Date of Award

1997

Degree Type

Thesis

Degree Name

Bachelor of Education Honours

School

School of Education

Faculty

Faculty of Education

First Advisor

Dr Amanda Blackmore

Abstract

The ability to produce facial expressions accurately is essential for effective communication of thoughts and feelings. Children need to select the facial expression to produce in a given situation, while considering the social context, and produce it accurately. This is especially important for children with intellectual disabilities who often experience difficulties in verbal communication. The purpose of this study was to investigate ways of teaching children with mild to moderate intellectual disabilities to select and produce facial expressions appropriate to various situations. The theoretical framework of this study suggests that providing facial modelling and mirror feedback to children will increase the accuracy with which children with intellectual disabilities select and product facial expressions of emotion.

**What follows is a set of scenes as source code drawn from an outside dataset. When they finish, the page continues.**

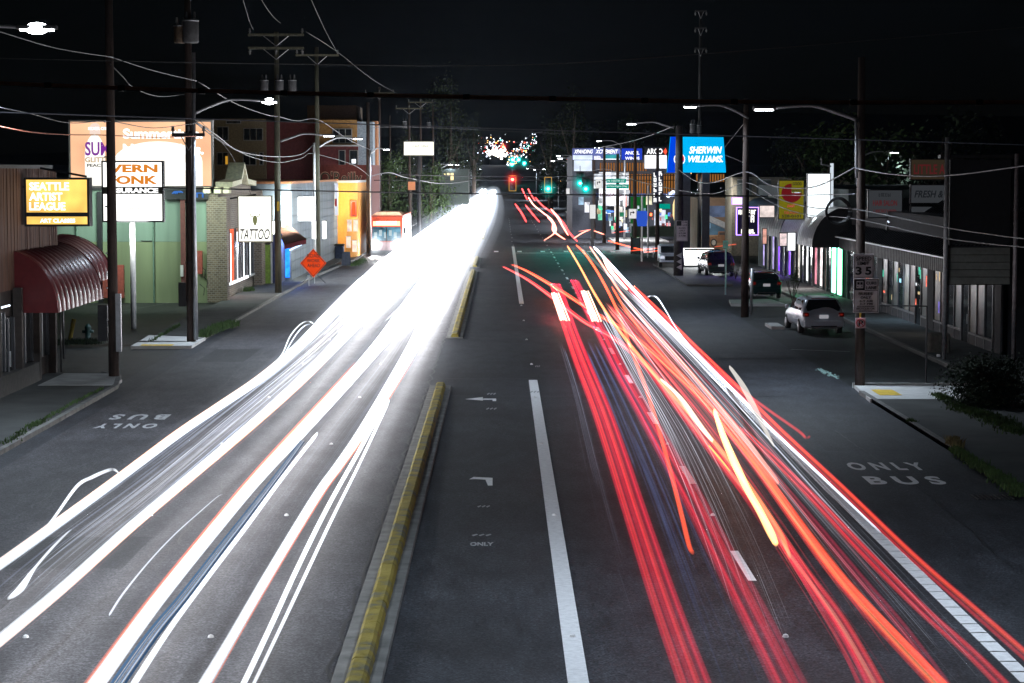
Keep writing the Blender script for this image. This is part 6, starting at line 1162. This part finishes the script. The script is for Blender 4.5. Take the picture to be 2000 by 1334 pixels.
for sg, hx_ in ((-1, xl + .35), (1, xr - .35)):
    h = MB().ball((hx_, by - .12, .95), .17, 12, 8).build('headlight', emit('bus_headlight', (1, 1, 1), 60), bus, True); halo(bus, (hx_, by - .3, .95), .3, (.85, .92, 1), 4.0, n=6)
    MB().bev(hx_ + sg * .55 - .08, hx_ + sg * .55 + .08, by - .3, by - .1, 1.9, 2.4, .03).build('wing_mirror', BLACK, bus)
for i in range(9): MB().box(xr + .005, xr + .02, by + .8 + i * 1.2, by + 1.8 + i * 1.2, 1.4, 2.5).build('side_window', emit('bus_side_glow', (.9, .95, 1), 3), bus)  # window glow raised to blow out the bus side
for yy in (2, 9): MB().tube([(xr - .3, by + yy, .5), (xr + .02, by + yy, .5)], .5, 16).build('wheel', BLACK, bus)
MB().box(xl, xr, by - .1, by, .3, .45).build('bumper', BLACK, bus)
lampobj(bus, (xl + .35, by - .5, .95), 140, (1, 1, 1), .3, (R(-80), 0, 0)); lampobj(bus, (xr - .35, by - .5, .95), 140, (1, 1, 1), .3, (R(-80), 0, 0))

# ================================================================== FAR HILL, LIGHTS, TREES, PLANTS
mb = MB()
for i in range(60):
    c = P(rnd.gauss(970, 8), rnd.gauss(298, 3), 1500); mb.ball(c, rnd.uniform(.3, 1.7), 6, 4)  # balls clustered to draw the glare of the far headlights
o = one(mb, 'far_headlights', emit('far_head', (1, .95, .88), 5), 'burst of far off headlights coming over the crest of the hill', 'headlights'); o['kind'] = 'stuff'
LCs = [('white', (.8, .85, 1), 2.0), ('amber', (1, .5, .15), 2.0), ('red', (1, .08, .04), 2.0), ('teal', (.05, .9, .7), 2.0), ('faint white', (.35, .37, .45), 1.0)]
for i, (nm, c_, s_) in enumerate(LCs):
    mb = MB()
    for q in range((190, 60, 60, 16, 160)[i]):
        if rnd.random() < .5: px, py = rnd.gauss(965, 16), rnd.gauss(287, 10)
        else: px = rnd.uniform(990, 1048); py = 312 - (px - 1000) * .85 + rnd.gauss(0, 10)
        if nm == 'faint white' or q % 4 == 3:
            Yq = 1 / rnd.uniform(1 / 1500, 1 / 330); s1_ = rnd.choice((-1, 1)); mb.ball((s1_ * rnd.uniform(13, 30 + Yq * .02), Yq, hill(Yq) + rnd.choice((rnd.uniform(2, 5), rnd.uniform(6, 10)))), Yq / F * rnd.uniform(.3, 1.0), 5, 3); continue
        mb.ball(P(px, py, 1450), rnd.uniform(.12, .48), 5, 3)
    o = one(mb, 'city_lights', emit('city_' + nm.replace(' ', '_'), c_, s_ * 2.5), 'scattered %s lights of the far city on the hillside' % nm, 'city lights'); o['kind'] = 'stuff'
def foliage(n, rx, ry, rz, leaf, seed, base=0.0):
    q = random.Random(seed); mb = MB(); cl = [(q.gauss(0, .42), q.gauss(0, .42), q.uniform(-.85, .8)) for _ in range(max(6, n // 70))]
    for i in range(n):
        c = q.choice(cl); x, y, z = (c[0] + q.gauss(0, .17)) * rx, (c[1] + q.gauss(0, .17)) * ry, (c[2] + q.gauss(0, .16)) * rz + base
        s_ = leaf * q.uniform(.5, 1.3); u = Vector((q.gauss(0, 1), q.gauss(0, 1), q.gauss(0, 1))).normalized(); v = u.orthogonal().normalized(); p = Vector((x, y, z))
        mb.add([p - u * s_, p + v * s_ * .6, p + u * s_, p - v * s_ * .6], [(0, 1, 2, 3)])
    return mb
TB = mat('bark', (.06, .045, .035), .9)
def tree(label, px, base_y, Y, top_y, wpx, group, seed, m=LEAFD):
    a = P(px, base_y, Y); t = P(px, top_y, Y).z; w = wpx * Y / F / 2; r = thing('tree', label, 'tree', (a.x, Y, 0), group); hgt = t
    MB().tube([(a.x, Y, 0), (a.x + .1, Y, hgt * .4), (a.x, Y, hgt * .8)], [hgt * .03, hgt * .022, .05], 7).build('trunk', TB, r, True)
    for q in range(4): an = q * 1.6; MB().tube([(a.x, Y, hgt * .35), (a.x + w * .6 * math.cos(an), Y + w * .6 * math.sin(an), hgt * (.6 + .05 * q))], [hgt * .015, .03], 5).build('limb', TB, r)
    mb = foliage(2600, w, w, hgt * .42, max(.12, w * .06), seed, hgt * .56); mb.v = [(v[0] + a.x, v[1] + Y, v[2]) for v in mb.v]; mb.build('crown', m, r)
TS = [(760, 480, 260, 300, 70, 'bushy tree behind the bus'), (700, 480, 262, 330, 60, 'low dark tree behind the red store'), (840, 470, 275, 312, 70, 'leafy tree under the small lit billboard'), (800, 470, 290, 250, 60, 'tall tree left of the small lit billboard'), (880, 400, 420, 150, 90, 'huge conifer silhouette left of the road vanishing point'), (925, 400, 520, 215, 50, 'narrow dark tree silhouette over the far lights'),
      (1075, 420, 420, 215, 70, 'dark tree silhouette right of the road vanishing point'), (1120, 420, 400, 165, 90, 'tall dark tree silhouette above the LED billboard'), (1230, 400, 360, 220, 70, 'dark tree behind the far lamp'), (1300, 400, 340, 235, 70, 'dark tree behind the cyan sign'), (1610, 400, 190, 215, 190, 'broad dark tree behind the white sign box'), (1720, 400, 180, 240, 190, 'large dim tree behind the shop roofs'), (1560, 400, 220, 255, 120, 'smaller dim tree behind the pizza sign'), (1840, 400, 170, 200, 200, 'large dark tree behind the big pole sign')]
for i, (px, by_, Y, ty, w, lab) in enumerate(TS): tree(lab, px, by_, Y, ty, w, 'dark trees behind the street', i + 3, LEAF if i in (0, 2, 10, 11) else LEAFD)
# hillside masses beyond
mb = MB()
for sd, xx in ((-1, -20), (1, 24)):
    for i in range(14): pass
hb = [('terrain', [(-900, -6), (-60, 34), (-14, 34), (-9, 26), (-9, -6)], 1650), ('terrain', [(14, -6), (14, 26), (22, 36), (120, 52), (900, 40), (900, -6)], 1650)]
for nm, poly, Y in hb: o = MB().prism([(x, z) for x, z in poly], 'y', Y, Y + 60).build(nm, mat('dark_hill', (.015, .018, .02), .95)); o['kind'] = 'structure'
def grasspatch(label, pts, n, h, m, seed, spread=1.0):
    q = random.Random(seed); mb = MB()
    for i in range(n):
        t = q.random() * (len(pts) - 1); k = int(t); a, b = pts[k], pts[min(k + 1, len(pts) - 1)]; f = t - k
        x = a[0] + (b[0] - a[0]) * f + q.gauss(0, a[2] * spread * .5); y = a[1] + (b[1] - a[1]) * f + q.gauss(0, a[2] * .6); hh = h * q.uniform(.4, 1.3); d = q.uniform(0, 6.28); l = q.uniform(.1, .6) * hh; w_ = .02
        p = Vector((x, y, .1)); e_ = Vector((math.cos(d), math.sin(d), 0)); s_ = Vector((-e_.y, e_.x, 0)) * w_
        mb.add([p - s_, p + s_, p + e_ * l * .4 + s_ * .7 + Vector((0, 0, hh * .6)), p + e_ * l + Vector((0, 0, hh)), p + e_ * l * .4 - s_ * .7 + Vector((0, 0, hh * .6))], [(0, 1, 2, 3, 4)])
    o = one(mb, 'grass_patch', m, label, 'grass'); o['kind'] = 'stuff'
def gp(px, py, w): v = G(px, py, .1); return (v.x, v.y, w)
grasspatch('leafy green tuft on the kerb right of the second left pole', [gp(395, 660, .25), gp(425, 645, .3), (gp(455, 636, .2))], 1400, .28, LEAF, 1); grasspatch('thin weeds growing along the left parking lot edge', [gp(295, 668, .1), gp(330, 648, .1), gp(352, 636, .08)], 260, .15, LEAF, 2)
grasspatch('weeds at the foot of the hydrant and bollard', [gp(105, 674, .3), gp(150, 672, .3), gp(188, 672, .2)], 900, .22, LEAFD, 3); grasspatch('grass strip along the near left kerb', [gp(10, 870, .18), gp(60, 835, .15), gp(80, 825, .1), gp(150, 785, .08), gp(200, 760, .06)], 900, .09, LEAF, 4)
grasspatch('green patch on the kerb beside the bus', [gp(690, 520, .4), gp(712, 508, .3)], 600, .2, LEAF, 5); grasspatch('small green weeds by the brick shop', [gp(478, 570, .2), gp(492, 568, .1)], 200, .25, LEAF, 6)
grasspatch('rough weeds and grass strip by the right gutter', [gp(1865, 880, .15), gp(1900, 905, .2), gp(1950, 935, .25), gp(2000, 970, .3)], 2200, .13, LEAF, 7); grasspatch('dry yellow tuft at the start of the right weeds', [gp(1858, 868, .12), gp(1872, 876, .12)], 500, .22, LEAFY, 8)
grasspatch('mossy verge below the round dark bush', [gp(1830, 772, .2), gp(1880, 800, .4), gp(1930, 815, .5), gp(2000, 850, .6)], 3600, .12, LEAF, 9); grasspatch('weed in the pavement joint near the right kerb', [gp(1775, 823, .1), gp(1785, 826, .06)], 120, .1, LEAF, 10)
grasspatch('grass on the far right corner by the side street', [gp(1150, 430, 1.2), gp(1170, 436, 1)], 500, .3, LEAF, 11)
def bush(label, px, py, wpx, hpx, seed, m=LEAFD, leaf=.05, n=5000):
    g = G(px, py); k = g.y / F; r = thing('bush', label, 'bush', (g.x, g.y, 0), None); mb = foliage(n, wpx * k / 2, wpx * k / 2.4, hpx * k / 2, leaf, seed, hpx * k * .48); mb.v = [(v[0] + g.x, v[1] + g.y, max(.0, v[2])) for v in mb.v]; mb.build('leaves', m, r)
    for q in range(5): MB().tube([(g.x, g.y, 0), (g.x + .4 * math.cos(q * 1.3), g.y + .3 * math.sin(q * 1.3), hpx * k * .6)], .02, 5).build('stem', TB, r)
bush('large rounded dark green bush by the right sign post', 1930, 800, 150, 105, 31, LEAFD, .045, 16000); bush('thin young shrub in front of the lit shops', 1548, 590, 34, 70, 32, LEAF, .04, 500); bush('bare spindly shrub beside the black people carrier', 1437, 545, 36, 70, 33, LEAF, .03, 420); bush('dark leafy plant beside the brick shop window', 488, 545, 16, 30, 34, LEAF, .05, 400); bush('low shrub near the left lot hedge', 1760, 590, 30, 20, 35, LEAF, .05, 300)
# bright scatter of broken glass by the right kerb
mb = MB()
for i in range(90): t = rnd.random(); v = G(1597 + 38 * t + rnd.gauss(0, 3), 722 + 16 * t + rnd.gauss(0, 1.5)); mb.box(v.x, v.x + .05, v.y, v.y + .05, .004, .02)
o = one(mb, 'broken_glass', emit('glass_glint', (.35, .6, .65), .5), 'sparkling trail of broken glass on the asphalt near the right pole', 'broken glass'); o['kind'] = 'stuff'
# parking lines on lots
for a_, b_ in (((231, 608), (335, 590)), ((1500, 680), (1660, 686))):
    a, b = G(*a_), G(*b_); o = MB().add([(a.x, a.y, -.02), (b.x, b.y, -.02), (b.x, b.y + .15, -.02), (a.x, a.y + .15, -.02)], [(0, 1, 2, 3)]).build('parking_line', PAINTO); o['kind'] = 'structure'

# ================================================================== AIR
hz = bpy.data.materials.new('night_air'); t, n, l = nt(hz); n.remove(n['Principled BSDF'])
pv = n.new('ShaderNodeVolumePrincipled'); pv.inputs['Color'].default_value = (0.6, 0.75, 1, 1); pv.inputs['Density'].default_value = 0.00004; pv.inputs['Anisotropy'].default_value = 0.6
l.new(pv.outputs[0], n['Material Output'].inputs['Volume'])
o = MB().box(-950, 950, -60, 2700, -8, 62).build('haze', hz); o['kind'] = 'stuff'
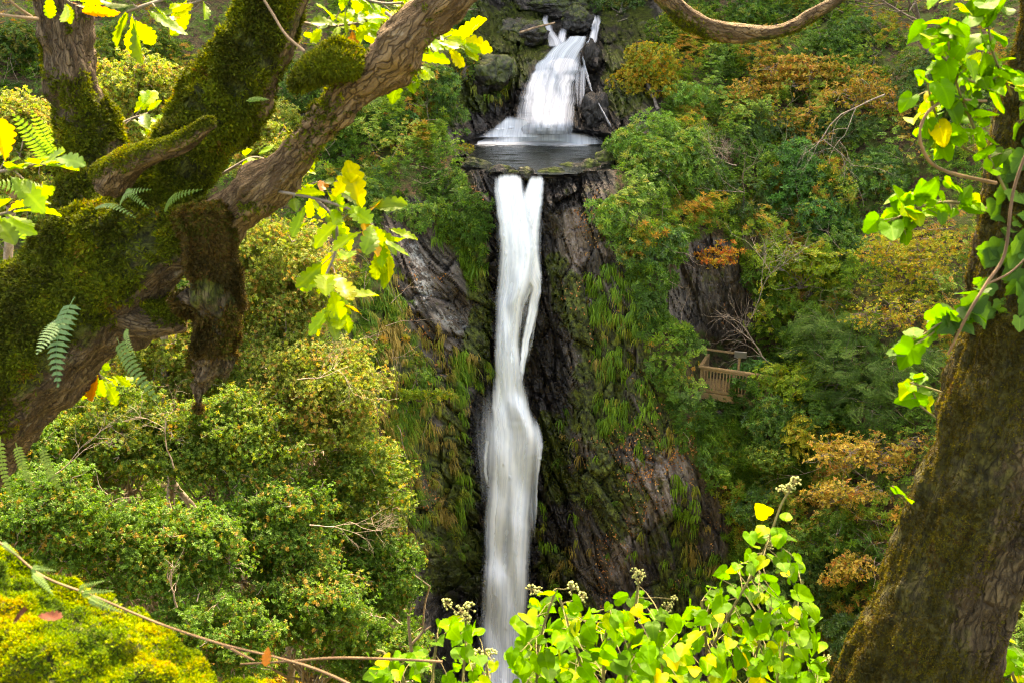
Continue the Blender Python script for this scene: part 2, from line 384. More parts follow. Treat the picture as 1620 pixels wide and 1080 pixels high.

Forty children were presented with six vignettes, and were asked to respond by selecting and producing an appropriate facial expression. A 2 (modelling: present or absent) x 2 (mirror: present or absent) x 3 (facial expression: happiness, disgust and surprise) design was used, in which mirror and modelling were between-subjects variables, and facial expression was a within-subjects variable. Effects of the modelling, but not the mirror, produced significant increases in children's selection and production of facial expressions. Happiness was found to be the easiest expression to produce. Disgust was found to be more difficult than happiness, while surprise was more difficult than disgust to produce. Both surprise and disgust were improved significantly by the modelling, and it was concluded that modelling is an effective and inexpensive technique for teaching social skills in the classroom.